Leaky schools — can the Minister of Education sustain a negligence claim against CHH?



This claim arose from the Government’s use of a cladding product known as Shadowclad in schools throughout New Zealand.

This product was manufactured by Carter Holt Harvey (CHH).

The thrust of the claim brought by the Minister of Education (MoE), was that a number of school buildings had been affected by weathertightness issues because of the defective cladding sheets installed.

The key criticisms of these sheets were:

The preservative treatment is below the level required by the relevant standard and insufficient to prevent fungal rot.

These sheets are inherently prone to absorbing significant amounts of moisture. In part, this is because the end grains are exposed on all edges of the sheets. The absorbed moisture then gets transferred to the adjacent timber framing.

Aspects of the cladding system allow water to penetrate behind the cladding sheets.

The claim was before the Supreme Court on appeal. The issues before the Supreme Court were:

Are the claims in negligence arguable?

Are the claims for negligent misstatement arguable?

Does Section 393 of the Building Act 2004 (longstop limitation provision) apply to claims as against a supplier of building materials?

It is important to note this was effectively a strike out application only.


A key argument put by CHH was that there was no available arguable claim in negligence because a duty of care could not be established for want of proximity.

In particular, that the contracts as between MoE/the head contractor, head contractor/CHH controlled the allocation of risk, and principles of negligence ought not to overwrite these allocations. This argument was rejected by the Supreme Court as not being applicable in this instance.

CHH also argued that since the Building Act 2004 (at time of supply) placed no statutory duty upon CHH as to the supply of building materials, the courts ought not to impose a duty of care.

This argument was also rejected by the court. In response, the court ruled that even if CHH need not comply with the Building Act 2004, the building practitioners to whom it supplied its goods needed to comply with the Building Act 2004.

It follows the lack of a statutory duty upon CHH did not prevent the potential of a duty of care being owed by CHH to its end users.

Accordingly, it was ruled that the claims brought by the MoE were arguable, and it was not appropriate to strike them out.

Ultimately, the court ruled that the determination of whether a duty of care was owed ought to be resolved at trial.



The court ruled that the negligent misstatement cause of action was at least arguable.
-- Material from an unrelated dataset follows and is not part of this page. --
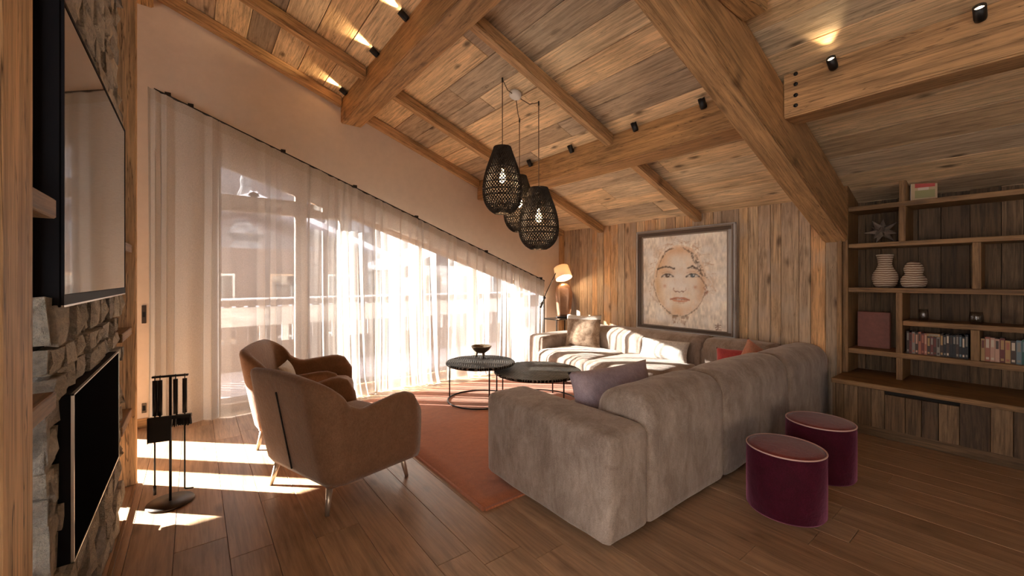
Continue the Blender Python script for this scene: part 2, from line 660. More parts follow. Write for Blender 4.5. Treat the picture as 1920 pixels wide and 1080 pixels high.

It was reinstated.

The nature of that claim was that CHH had carried out promotional activities in which it made representations that would lead the reasonable person to believe that the cladding sheets, when affixed to buildings, would meet recognised building standards.



Section 393 is the 10-year longstop limitation period for all civil proceedings that relate to building work. The issue at stake was whether these proceedings related to building work.

CHH argued that whilst the manufacture of, and supply of, cladding sheets was not building work, the claim brought against them is that their product, when installed on the said buildings, did not comply with the relevant building standards.

In this way, they argued the claim relates to building work, even though the acts or omissions of CHH that underlie the claims are not, themselves, building work.

The Supreme Court ruled in the first instance that since building work is treated separately from building products, that the definition of “building work” did not cover building products or methods.

It then went on to consider CHH’s argument that the nature of the claim brought against CHH still related to “building work”.

The court considered that the essence of the claim was that cladding sheets are inherently defective because of their proneness to absorb moisture.

The fact that the buildings to which the sheets have been affixed do not comply with the building code does not alter the essential nature of the claim which relates to the allegedly defective quality of cladding sheets and the cladding system.

Accordingly, it ruled that the claim relates to CHH’s manufacture and supply of cladding products that were allegedly defective. It is not a claim relating to “building work”.

Accordingly, the MoE was not restricted by the “longstop” limitation period.

CHH lost on every count in the Supreme Court, and we can now watch with interest how this claim is ultimately determined, if not resolved, in the interim.


Note: This article is not intended to be legal advice (nor a substitute for legal advice). No responsibility or liability is accepted by Legal Vision or Building Today to anyone who relies on the information contained in this article.